Pocos sabían hasta el pasado miércoles
cuando murió, quién era Augusto Yépez Fernández. Desde ayer muy pocos lectores
de prensa y escuchas de noticieros radiales sabían que ese nombre con sus
apellidos correspondió al de un veterano periodista, cuyo único patrimonio que
nos deja, a sus 85 años, es el de recordarlo caminando y saludando a todo el
que encontraba en su andar cotidiano por el centro de Montería, como si
poseyera el don de estar en todas partes al mismo tiempo, acompañado de su buen
humor.
Como suele ocurrir en estos casos, la
muerte de un periodista veterano solo nos interesa a quienes ya empezamos a
serlo, aunque para las autoridades desde hace tiempo ya hubiera dejado existir.
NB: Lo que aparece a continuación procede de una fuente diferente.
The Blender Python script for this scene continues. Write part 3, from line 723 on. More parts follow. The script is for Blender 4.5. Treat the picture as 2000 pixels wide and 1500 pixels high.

Quienes hicimos el curso de seguimiento a Yépez Fernández lo recordaremos como
el locutor estrella de La Voz del Sinú, animador de fiestas populares,
corresponsal de prensa, animador de radioteatro y narrador deportivo, mientras sus
contemporáneos evocaran sus animaciones en los teatros Variedades y
Montería, en donde Daniel Santos,
Liberta La Marque, Celia Cruz y la Sonora Matancera le sacaban rebanadas de
música a la Habana.
En fin, Augusto Yépez perteneció a ese admirable
mosaico de periodistas autodidactas que en su época tenían más tiempo para la
imaginación y para soñar que para sobrevivir, el de los periodistas que no
tenían un instrumento distinto que el de su propia inteligencia, su recia
voluntad y su vocación arrasadora, contrario a lo que ocurre hoy día en este
mundo del espectáculo, la frivolidad y lo artificial, donde muchos
principiantes y, otros que no lo son tanto, aspiran a la gloria y a la fama,
puesta en pública subasta por el poder, el mercadeo y la sociedad de consumo.